I’m sure we’re all familiar with the consequences of losing something from the bottom of a food chain, as opposed to losing something from the top, but think of it as a house. Losing red squirrels or wildcats is an appalling loss whatever way you look at it, but ultimately they’re just tiles on your roof. You’ll feel the effects if you lose a couple of tiles, certainly, and they ARE important to the integrity of the house, but your house isn’t going to collapse as a result. Insects, however, are your foundations. Lose those and there’s no doubt whatsoever, your house will collapse. Indeed the first sign that something was wrong in Puerto Rico, even before the sticky insect traps were put out overnight, was the near total absence of birds. Without insects, much of the natural world falls quiet.
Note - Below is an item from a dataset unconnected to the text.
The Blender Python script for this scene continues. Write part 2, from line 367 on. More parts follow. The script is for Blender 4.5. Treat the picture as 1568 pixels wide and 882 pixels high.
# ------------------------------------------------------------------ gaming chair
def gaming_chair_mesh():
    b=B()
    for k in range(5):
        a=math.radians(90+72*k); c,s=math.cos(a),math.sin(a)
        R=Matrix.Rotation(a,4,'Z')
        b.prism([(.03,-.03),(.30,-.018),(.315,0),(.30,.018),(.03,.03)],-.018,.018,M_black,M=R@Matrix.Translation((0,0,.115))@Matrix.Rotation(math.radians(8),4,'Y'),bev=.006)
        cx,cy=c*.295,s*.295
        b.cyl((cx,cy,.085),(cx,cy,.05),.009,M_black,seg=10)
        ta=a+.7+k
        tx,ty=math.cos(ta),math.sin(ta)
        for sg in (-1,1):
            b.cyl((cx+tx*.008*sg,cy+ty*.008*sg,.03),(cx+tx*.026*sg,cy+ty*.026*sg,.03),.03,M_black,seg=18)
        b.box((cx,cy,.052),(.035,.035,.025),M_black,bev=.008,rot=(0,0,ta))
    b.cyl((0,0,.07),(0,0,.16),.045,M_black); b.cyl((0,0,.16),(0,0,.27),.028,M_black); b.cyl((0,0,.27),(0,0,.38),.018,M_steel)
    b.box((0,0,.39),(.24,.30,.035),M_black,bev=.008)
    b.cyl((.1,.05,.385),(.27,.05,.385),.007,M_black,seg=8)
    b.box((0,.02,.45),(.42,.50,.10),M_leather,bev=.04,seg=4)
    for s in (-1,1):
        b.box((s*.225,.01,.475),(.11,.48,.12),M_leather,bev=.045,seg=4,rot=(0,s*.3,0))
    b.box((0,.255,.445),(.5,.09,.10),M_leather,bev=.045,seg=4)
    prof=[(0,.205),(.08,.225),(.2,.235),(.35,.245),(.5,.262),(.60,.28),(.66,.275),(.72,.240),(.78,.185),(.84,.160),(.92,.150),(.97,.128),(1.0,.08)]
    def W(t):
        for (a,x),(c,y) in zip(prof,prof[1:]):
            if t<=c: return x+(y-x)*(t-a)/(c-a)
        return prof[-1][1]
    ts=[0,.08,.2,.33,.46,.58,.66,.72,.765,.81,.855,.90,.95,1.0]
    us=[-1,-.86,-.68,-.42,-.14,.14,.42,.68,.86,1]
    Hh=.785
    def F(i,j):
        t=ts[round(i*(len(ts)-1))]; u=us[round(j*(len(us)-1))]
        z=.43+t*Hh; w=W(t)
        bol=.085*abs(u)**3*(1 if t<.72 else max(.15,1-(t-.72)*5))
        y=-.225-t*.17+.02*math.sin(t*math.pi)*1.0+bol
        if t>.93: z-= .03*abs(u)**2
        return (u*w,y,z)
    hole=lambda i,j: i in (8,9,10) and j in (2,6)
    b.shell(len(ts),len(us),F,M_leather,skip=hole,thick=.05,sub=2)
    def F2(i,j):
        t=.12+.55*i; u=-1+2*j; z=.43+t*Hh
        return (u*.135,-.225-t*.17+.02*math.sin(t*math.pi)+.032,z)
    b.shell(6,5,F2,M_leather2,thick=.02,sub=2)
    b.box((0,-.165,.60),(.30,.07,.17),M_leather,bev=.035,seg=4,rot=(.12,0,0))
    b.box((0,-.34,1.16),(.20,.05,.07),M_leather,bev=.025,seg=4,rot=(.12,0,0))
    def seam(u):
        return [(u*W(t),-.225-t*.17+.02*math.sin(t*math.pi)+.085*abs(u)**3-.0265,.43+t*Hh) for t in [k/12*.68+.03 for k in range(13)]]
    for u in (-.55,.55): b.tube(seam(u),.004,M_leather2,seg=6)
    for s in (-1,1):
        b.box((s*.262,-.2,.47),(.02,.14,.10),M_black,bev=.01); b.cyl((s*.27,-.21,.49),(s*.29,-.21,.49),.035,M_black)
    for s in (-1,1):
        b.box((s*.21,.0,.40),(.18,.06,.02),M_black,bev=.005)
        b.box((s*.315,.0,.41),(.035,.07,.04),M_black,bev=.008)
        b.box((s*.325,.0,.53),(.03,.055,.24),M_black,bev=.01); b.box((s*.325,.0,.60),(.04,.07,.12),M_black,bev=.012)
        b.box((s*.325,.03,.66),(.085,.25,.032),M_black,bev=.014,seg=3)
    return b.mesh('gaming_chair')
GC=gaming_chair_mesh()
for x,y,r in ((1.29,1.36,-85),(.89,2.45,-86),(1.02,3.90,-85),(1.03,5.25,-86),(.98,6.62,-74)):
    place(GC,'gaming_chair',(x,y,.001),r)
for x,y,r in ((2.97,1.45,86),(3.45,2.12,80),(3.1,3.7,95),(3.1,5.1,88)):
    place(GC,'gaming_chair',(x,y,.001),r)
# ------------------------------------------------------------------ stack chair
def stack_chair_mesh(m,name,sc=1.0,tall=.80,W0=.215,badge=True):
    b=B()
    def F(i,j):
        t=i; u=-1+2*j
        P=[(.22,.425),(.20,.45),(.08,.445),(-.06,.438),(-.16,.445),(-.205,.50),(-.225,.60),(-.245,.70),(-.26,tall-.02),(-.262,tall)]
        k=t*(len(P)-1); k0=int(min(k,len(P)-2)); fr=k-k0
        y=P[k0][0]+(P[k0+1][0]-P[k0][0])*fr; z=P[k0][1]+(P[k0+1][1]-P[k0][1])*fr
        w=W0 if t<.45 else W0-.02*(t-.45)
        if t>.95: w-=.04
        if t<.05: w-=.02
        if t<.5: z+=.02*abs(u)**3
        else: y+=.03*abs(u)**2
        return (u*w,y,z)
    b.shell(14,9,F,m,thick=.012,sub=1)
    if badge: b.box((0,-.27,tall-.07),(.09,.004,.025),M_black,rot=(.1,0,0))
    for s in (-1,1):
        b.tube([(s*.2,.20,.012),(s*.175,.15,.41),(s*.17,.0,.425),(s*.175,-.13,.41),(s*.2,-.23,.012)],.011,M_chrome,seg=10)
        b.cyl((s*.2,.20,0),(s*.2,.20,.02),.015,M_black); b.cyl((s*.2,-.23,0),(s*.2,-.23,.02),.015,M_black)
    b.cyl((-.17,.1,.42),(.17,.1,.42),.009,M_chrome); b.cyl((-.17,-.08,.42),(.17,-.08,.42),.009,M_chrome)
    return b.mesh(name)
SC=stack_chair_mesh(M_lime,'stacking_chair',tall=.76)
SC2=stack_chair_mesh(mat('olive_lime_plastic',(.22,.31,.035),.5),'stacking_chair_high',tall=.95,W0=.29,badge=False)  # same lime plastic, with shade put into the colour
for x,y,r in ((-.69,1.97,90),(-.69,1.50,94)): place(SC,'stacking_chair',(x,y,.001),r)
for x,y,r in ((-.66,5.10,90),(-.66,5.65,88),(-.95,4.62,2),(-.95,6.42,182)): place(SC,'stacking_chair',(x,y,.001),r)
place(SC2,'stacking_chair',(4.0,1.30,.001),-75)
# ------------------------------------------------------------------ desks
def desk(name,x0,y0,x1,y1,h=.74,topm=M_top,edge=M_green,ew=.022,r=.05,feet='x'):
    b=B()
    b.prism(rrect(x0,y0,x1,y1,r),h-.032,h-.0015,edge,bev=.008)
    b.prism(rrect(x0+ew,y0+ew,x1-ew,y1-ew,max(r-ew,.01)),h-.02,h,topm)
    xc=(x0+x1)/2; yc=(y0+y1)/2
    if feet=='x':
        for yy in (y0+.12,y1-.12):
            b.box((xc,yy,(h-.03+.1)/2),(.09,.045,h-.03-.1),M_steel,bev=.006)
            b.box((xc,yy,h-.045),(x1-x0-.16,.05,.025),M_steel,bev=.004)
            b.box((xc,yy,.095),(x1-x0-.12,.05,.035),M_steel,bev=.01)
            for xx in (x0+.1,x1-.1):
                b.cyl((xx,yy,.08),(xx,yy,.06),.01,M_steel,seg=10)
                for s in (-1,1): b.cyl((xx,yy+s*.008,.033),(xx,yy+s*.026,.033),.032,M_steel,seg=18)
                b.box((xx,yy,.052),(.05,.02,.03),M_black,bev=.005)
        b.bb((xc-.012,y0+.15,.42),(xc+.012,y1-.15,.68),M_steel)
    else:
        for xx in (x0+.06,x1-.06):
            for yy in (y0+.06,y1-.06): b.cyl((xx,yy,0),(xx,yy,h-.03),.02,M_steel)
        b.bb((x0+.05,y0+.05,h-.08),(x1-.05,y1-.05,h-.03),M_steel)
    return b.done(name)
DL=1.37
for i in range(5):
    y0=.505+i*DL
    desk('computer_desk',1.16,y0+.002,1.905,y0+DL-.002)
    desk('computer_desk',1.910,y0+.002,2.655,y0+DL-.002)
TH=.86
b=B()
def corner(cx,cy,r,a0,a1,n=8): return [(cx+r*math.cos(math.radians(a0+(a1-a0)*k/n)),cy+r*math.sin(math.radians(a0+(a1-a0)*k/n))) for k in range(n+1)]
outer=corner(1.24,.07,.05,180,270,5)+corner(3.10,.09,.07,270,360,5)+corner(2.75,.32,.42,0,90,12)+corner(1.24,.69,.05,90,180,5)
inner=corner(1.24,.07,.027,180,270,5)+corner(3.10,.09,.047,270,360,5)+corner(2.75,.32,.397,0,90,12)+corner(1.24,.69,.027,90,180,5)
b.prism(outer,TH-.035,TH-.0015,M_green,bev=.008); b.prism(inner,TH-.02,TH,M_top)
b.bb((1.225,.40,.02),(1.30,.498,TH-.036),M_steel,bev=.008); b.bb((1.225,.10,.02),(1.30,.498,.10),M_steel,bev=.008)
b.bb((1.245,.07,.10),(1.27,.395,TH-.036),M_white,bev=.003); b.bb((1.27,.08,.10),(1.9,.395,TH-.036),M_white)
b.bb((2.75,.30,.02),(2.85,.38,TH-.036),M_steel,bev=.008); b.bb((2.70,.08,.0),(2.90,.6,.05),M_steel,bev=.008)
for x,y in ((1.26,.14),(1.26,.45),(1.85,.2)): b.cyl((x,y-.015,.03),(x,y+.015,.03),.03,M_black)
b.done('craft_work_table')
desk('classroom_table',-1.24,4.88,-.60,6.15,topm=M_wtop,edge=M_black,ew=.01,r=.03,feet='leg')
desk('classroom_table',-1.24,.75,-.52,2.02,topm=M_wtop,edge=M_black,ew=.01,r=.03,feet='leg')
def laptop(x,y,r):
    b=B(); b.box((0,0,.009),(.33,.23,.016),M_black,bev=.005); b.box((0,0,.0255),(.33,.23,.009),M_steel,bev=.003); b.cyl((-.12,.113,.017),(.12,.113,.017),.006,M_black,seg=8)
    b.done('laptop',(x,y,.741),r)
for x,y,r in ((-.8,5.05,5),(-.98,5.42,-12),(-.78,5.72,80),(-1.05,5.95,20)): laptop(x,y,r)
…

Channel Four News ran an extended feature reporting on the global review, and it was heartening to hear an ecologist being interviewed who described Brexit in wonderfully frank terms, as ‘navel gazing’ in comparison. Jackie Long seemed a bit taken aback by that, which isn’t surprising given the present always seems far more important than the future.
As if to underline how blasé we are about our uncertain future in an increasingly eccentric climate, just two weeks later the UK was fanned by African heat and, for the first time since records began, the temperatures rose above 20C in a winter month. Most folk seemed singularly unconcerned, though. News anchors smiled unquestioningly, the BBC delighted in the beach scenes, economists celebrated the ice cream sales…. while the environment in strife, apparently so important to report on just days earlier, was already forgotten.
I was down in Gloucestershire at the time, sitting in a field in a t-shirt, watching butterflies and bees flitting about in the winter sunshine. I’d be lying if I said it didn’t feel nice in the sun, but I again felt that horrid existential unease in my stomach. Whether the freak February was or was not because of human-induced climate change really didn’t seem to matter. What the hell was going on? Why were so few people expressing concern, and what would the effects be on our wildlife, especially now that insects in particular had been lured out into the open by unseasonal warmth?
Back in mid January during yet another freakishly mild spell, at home in Fife, I was sat outside when a queen wasp landed on the table next to me. Stirred from hibernation she was the first I have ever seen in a winter month, and unsurprisingly there was no food for her at that time of year. No nectar-bearing flowers. Not even the snowdrops were out. No energy with which to build a nest and kickstart the next generation. Cold was forecast later that week so I wanted to give her a fighting chance. I trapped her in a glass, made a thick sugary solution and dripped it down the inside. She spent two long minutes lapping it up, before flying away to who knows where.
It felt good to have done it, but I pondered whether saving one wasp would make any difference in the grand scheme of things. The studies seem to indicate that insects in temperate regions like ours are generally better able to adapt to a changing climate than those occupying specific niches in the tropics, which is reassuring to some extent. But given the calamitous collapse of insect populations elsewhere in the world, often sudden, unexpected or both, I don’t see how we can take anything for granted.
We’re royally messing this planet up and we’re fools if we think we can anticipate all the possible consequences of our actions as a species. Doubtless we’ll have our attention focused on one particular environmental problem, only to find ourselves blindsided by something else, even more serious, that we wholly failed to see coming. Might we get to the point, even in temperate Scotland, where individual acts of kindness such as feeding sugar to a wasp, could determine the fate of an entire species? Insects, especially our most common and familiar species, are so numerous and ubiquitous it’s hard to imagine they could ever decline, much less disappear. But in these uncertain and unsettling times when nobody can say for sure where we are headed, nothing short of doubling our efforts to safeguard this precious place we call home, for the sake of ALL its inhabitants, will suffice. Because once the foundations have gone, we’re all homeless.